INFORMATION SHOWN
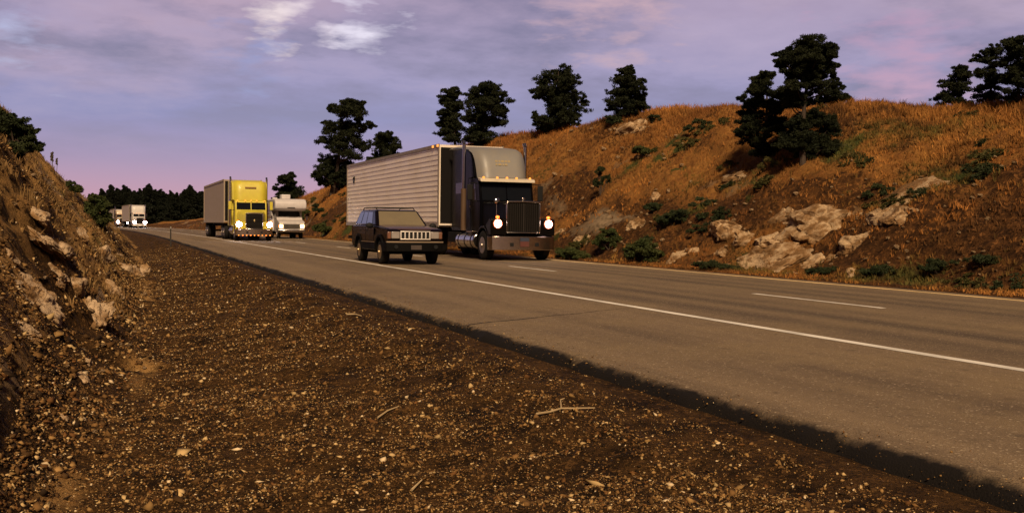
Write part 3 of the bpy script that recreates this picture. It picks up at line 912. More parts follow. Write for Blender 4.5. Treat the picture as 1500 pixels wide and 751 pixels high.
for i, a in enumerate((
    ((106, 281), [(104, 272, 11, 6), (112, 277, 8, 5), (98, 276, 8, 5)], 'small green bush near the top of the left bank', M_bush),
    ((940, 384), [(940, 362, 22, 11), (922, 370, 18, 10), (956, 370, 16, 10), (940, 376, 28, 8)], 'large green bush at the road edge left of the rocks', M_bush),
    ((893, 366), [(892, 344, 14, 8), (880, 354, 13, 8), (905, 356, 14, 8)], 'green bush among boulders right of the dark truck', M_bush),
    ((836, 380), [(835, 370, 18, 6), (850, 374, 14, 5), (822, 373, 12, 5)], 'low green bush at the road edge beside the dark truck bumper', M_bush),
    ((990, 330), [(990, 314, 16, 7), (975, 322, 14, 6), (1005, 322, 12, 6)], 'dark green bush above the jagged ledge', M_bushdk),
    ((955, 312), [(953, 302, 12, 5), (966, 306, 10, 5)], 'small dark bush above the upright pale rock', M_bushdk),
    ((1210, 403), [(1208, 396, 16, 4), (1190, 399, 14, 4)], 'low dark bush left of the roadside boulder', M_bushdk),
    ((1292, 408), [(1294, 394, 20, 7), (1275, 400, 15, 5)], 'low green bush right of the roadside boulder', M_bushdk),
    ((1375, 400), [(1378, 386, 18, 6), (1362, 392, 13, 5)], 'dark bush on the lower slope toward the right picture edge', M_bushdk),
    ((1440, 392), [(1440, 380, 18, 5), (1460, 384, 14, 5)], 'spreading dark bush nearest the right picture edge', M_bushdk),
    ((1035, 395), [(1035, 388, 22, 4), (1065, 391, 18, 3)], 'flat green bush under the long craggy ledge', M_bushdk),
    ((880, 285), [(878, 250, 8, 7), (874, 266, 6, 8), (890, 262, 5, 6)], 'spindly dark sapling alone on the slope right of the truck', M_bushdk),
    ((940, 232), [(942, 222, 14, 5), (960, 226, 14, 5)], 'faded green bush high on the right slope', M_bush),
    ((900, 182), [(898, 174, 12, 5), (908, 178, 8, 4)], 'little olive bush left of the skyline outcrop', M_bushdk),
    ((956, 182), [(955, 174, 9, 4), (966, 177, 8, 3)], 'little olive bush right of the skyline outcrop', M_bushdk),
    ((433, 330), [(434, 322, 12, 6), (446, 316, 10, 6)], 'green bush on the slope just right of the white motorhome', M_bush),
    ((478, 344), [(478, 338, 14, 4), (466, 334, 10, 5)], 'low green bush between the motorhome and the long trailer', M_bush),
    ((462, 318), [(462, 310, 9, 5), (472, 312, 8, 4)], 'dark bush on the bank above the gap behind the motorhome', M_bushdk))):
    tree_px('bush', a[2], 'bush', a[0], a[1], a[3], None, 40 + i, trunk=False, dens=1.0, leafpx=1.4)

# low scrub scattered over the right slope
def scrub():
    rng = np.random.default_rng(61)
    protos = []
    for v in range(5):
        w = [(np.array([rng.uniform(-.5, .5), rng.uniform(-.8, .8), rng.uniform(.02, .22)]), np.array([.3, .34, .16]) * rng.uniform(.7, 1.3)) for _ in range(5)]
        V, Fq = leaves(w, rng, .045, .55)
        for m in (M_bushdk, M_scrub):
            protos.append(np_mesh('scrub_clump', V, Fq, m))
    k = 0
    while k < 110:
        Y = 12 * (110 / 12) ** rng.random(); U = rng.uniform(16.6, 25)
        if rng.random() > np.clip(1.15 - (U - 16.5) / 10, .15, 1) or fbm(Y * .2, U * .3, 2, 71) < -.1: continue
        X = U + float(off(Y)); z = height(X, Y)
        sc = rng.uniform(.28, .8) * (1 + Y * .006)
        o = put('scrub_clump', protos[int(rng.integers(5)) * 2 + (1 if rng.random() < .65 else 0)])
        o.location = (X, Y, z - .03); o.scale = (sc, sc * rng.uniform(.8, 1.6), sc * rng.uniform(.6, 1.1)); o.rotation_euler = (0, R(-25), rng.uniform(-.5, .5))
        tag(o, 'low dark scrub clump growing in the grass of the right hillside', 'scrub', 'scrub clumps on the right hillside')
        k += 1
M_scrub = leaf_mat('olive_scrub_leaves', (.055, .058, .016), (.10, .08, .022))
scrub()

# far wood of separate dark pines
def forest():
    rng = np.random.default_rng(77)
    protos = []
    for v in range(4):
        H = 12.0; w = []
        for i in range(9):
            t = i / 8
            r = (2.6 - 1.9 * t) * rng.uniform(.8, 1.15)
            w.append((np.array([rng.uniform(-.5, .5), rng.uniform(-.5, .5), 1.0 + 10.2 * t]), (r, r, 1.35)))
            w.append((np.array([rng.uniform(-1.2, 1.2), rng.uniform(-1.2, 1.2), 1.6 + 8.5 * t]), (r * .8, r * .8, 1.2)))
        V, Fq = leaves(w, rng, .34, 1.0, 2.4)
        cm = np_mesh('crown', V, Fq, M_needle2)
        tb = MB().tube([(0, 0, -1.5), (.1, 0, 5), (0, .1, 11)], [.3, .22, .06], 7)
        tm = tb.mesh('trunk'); tm.materials.append(M_bark)
        protos.append((cm, tm))
    tops = [(60, 288), (76, 285), (92, 284), (106, 284), (120, 282), (134, 280), (150, 276), (158, 280), (166, 269), (176, 276), (187, 271), (197, 277), (206, 275), (215, 269), (224, 275), (232, 277), (241, 279), (250, 278), (259, 280), (268, 277), (278, 270), (287, 276), (296, 279), (306, 280), (318, 282), (330, 284), (345, 287), (362, 289), (380, 291), (398, 293)]
    for row, (dy, dh) in enumerate(((0, 0), (14, 4), (26, 3))):
        for i, (px, py) in enumerate(tops):
            x = px + (4 if row == 1 else -3 if row == 2 else 0) + rng.uniform(-2, 2)
            Y = 272 + dy + rng.uniform(-4, 4)
            d = ray(x, 330)
            X = d[0] / d[1] * Y
            u = X - float(off(Y))
            if 0 < u < 19:      # leave the roadway open: stand this one further back, past the bend
                Y = 372 + dy + rng.uniform(-4, 4); X = d[0] / d[1] * Y
                if 0 < X - float(off(Y)) < 19: continue
            dt = ray(x, py + dh + rng.uniform(0, 3))
            top = EYE + dt[2] / math.hypot(dt[0], dt[1]) * math.hypot(X, Y)
            zb = height(X, Y) if X - float(off(Y)) < 100 else 0
            zb = min(zb, 1.0)
            k = (top - zb) / 12.2
            cm, tm = protos[rng.integers(4)]
            r = empty('pine_tree', (X, Y, zb - .1), rng.uniform(0, 6.28)); r.scale = (k * 1.0, k * 1.0, k)
            put('crown', cm, r); put('trunk', tm, r)
            tag(r, 'dark pine in the far wood closing off the end of the road', 'tree', 'pines of the far wood')
forest()

# weed stalks on the left skyline
for (px, py, h, lab) in ((76, 252, 28, 'tallest thin weed stalk standing on the left bank skyline'), (83, 250, 20, 'shorter weed stalk right beside the tallest stalk'), (110, 285, 16, 'short weed stalk lower down the left bank skyline')):
    p = hit(px, py); k = depth(p) / F
    r = empty('weed_stalk', p)
    mb = MB().tube([(0, 0, -.05), (.02, 0, h * k * .5), (.01, 0, h * k)], [.012, .010, .006], 5)
    mb.build('stem', paint('weed_stem', (.06, .045, .03), .9), r)
    sb = MB()
    for i in range(9):
        z = h * k * (.55 + .05 * i); a = i * 2.4
        sb.ball((math.cos(a) * .025, math.sin(a) * .025, z), .03, .03, .045, 6, 4)
    sb.build('seed_head', paint('weed_seed', (.05, .035, .022), .9), r)
    tag(r, lab, 'weed')

# ------------------------------------------------------------------ small roadside things
px_post = hit(250, 361)
rp = empty('marker_post', px_post)
k = depth(px_post) / F
MB().box(-.035, .035, -.012, .012, -.3, 30 * k).build('post', paint('post_paint', (.018, .015, .012), .8), rp, .006)
MB().box(-.034, .034, -.019, -.0125, 26 * k, 29 * k).build('reflector', paint('reflector', (.25, .22, .18), .3), rp)
tag(rp, 'thin dark marker post on the verge at the pavement edge', 'post')

M_twig = paint('dry_wood', (.42, .30, .16), .85, dirt=.4)
def stick(pts, r, label, fork=None):
    mb = MB()
    P = []
    for (px, py) in pts:
        p = hit(px, py); P.append((float(p[0]), float(p[1]), float(p[2]) + r * 1.2 + .008))
    mb.tube(P, [r * (1 - .5 * i / (len(P) - 1)) for i in range(len(P))], 7)
    if fork:
        q = hit(*fork); i = len(P) // 2
        mb.tube([P[i], (float(q[0]), float(q[1]), float(q[2]) + .05)], [r * .7, r * .4], 6)
        mb.cyl((float(q[0]) - .0, float(q[1]), float(q[2]) + .05), (float(q[0]) + .035, float(q[1]) + .01, float(q[2]) + .055), r * .5, r * .3, 6)
    tag(mb.build('stick', M_twig), label, 'stick')
stick([(786, 612), (805, 607), (822, 603), (845, 602), (871, 601)], .009, 'long forked dry stick lying on the gravel', (821, 597))
stick([(553, 615), (568, 608), (584, 600)], .008, 'short straight dry stick on the gravel left of the forked stick')
stick([(603, 722), (618, 714)], .008, 'stubby dry stick on the gravel nearest the bottom picture edge')
stick([(508, 463), (520, 463), (529, 465)], .014, 'pale splinter of wood beside the dark pavement edge')

# ------------------------------------------------------------------ vehicles
M_tyre = paint('tyre_rubber', (.009, .008, .008), .85, dirt=.4, dirtcol=(.022, .016, .012), scale=5, spec=.2)
M_black = paint('black_trim', (.008, .008, .008), .6, dirt=.3, dirtcol=(.018, .013, .01), spec=.25)
M_under = paint('dark_chassis', (.006, .005, .005), .8, dirt=.3, dirtcol=(.014, .01, .008), spec=.15)
M_chrome = paint('chrome', (.62, .58, .55), .16, 1.0, dirt=.5, dirtcol=(.30, .22, .16), scale=4)
M_bumperchrome = paint('dusty_chrome', (.56, .46, .38), .2, 1.0, dirt=.5, dirtcol=(.26, .17, .11), scale=4)
M_rim = paint('alloy_rim', (.42, .36, .31), .35, .9, dirt=.5, scale=6)
M_glass = paint('dark_glass', (.005, .006, .008), .08, 0, 0, dirt=.1, dirtcol=(.02, .016, .012), spec=.3)
M_lamp = paint('headlamp_on', (.9, .9, .9), .2, emit=(1.0, .80, .74), estr=16, dirt=0)
M_lampfar = paint('far_headlamp_on', (.9, .9, .9), .2, emit=(1.0, .86, .88), estr=60, dirt=0)
M_lampwarm = paint('warm_headlamp_on', (.9, .85, .7), .2, emit=(1.0, .72, .32), estr=9, dirt=0)
M_amber = paint('amber_lamp_on', (.7, .25, .04), .3, emit=(1.0, .30, .05), estr=.5, dirt=0)
M_amberhot = paint('turn_lamp_on', (.8, .2, .04), .3, emit=(1.0, .16, .025), estr=1.2, dirt=0)
M_glow = paint('headlamp_halo', (.5, .2, .1), .35, .3, emit=(1.0, .16, .05), estr=.28, dirt=0)  # bezel is no lamp; its red glow imitates the headlamp's halo
M_red = paint('red_lens', (.35, .02, .015), .3, dirt=.2)
M_clear = paint('clear_lens', (.34, .30, .28), .12, .2, .5, dirt=.3)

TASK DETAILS
Gather and copy every line of the data in which the string "picture" is found.

OUTPUT FOR THIS EXERCISE
Write part 3 of the bpy script that recreates this picture. It picks up at line 912. More parts follow. Write for Blender 4.5. Treat the picture as 1500 pixels wide and 751 pixels high.
    ((1375, 400), [(1378, 386, 18, 6), (1362, 392, 13, 5)], 'dark bush on the lower slope toward the right picture edge', M_bushdk),
    ((1440, 392), [(1440, 380, 18, 5), (1460, 384, 14, 5)], 'spreading dark bush nearest the right picture edge', M_bushdk),
stick([(603, 722), (618, 714)], .008, 'stubby dry stick on the gravel nearest the bottom picture edge')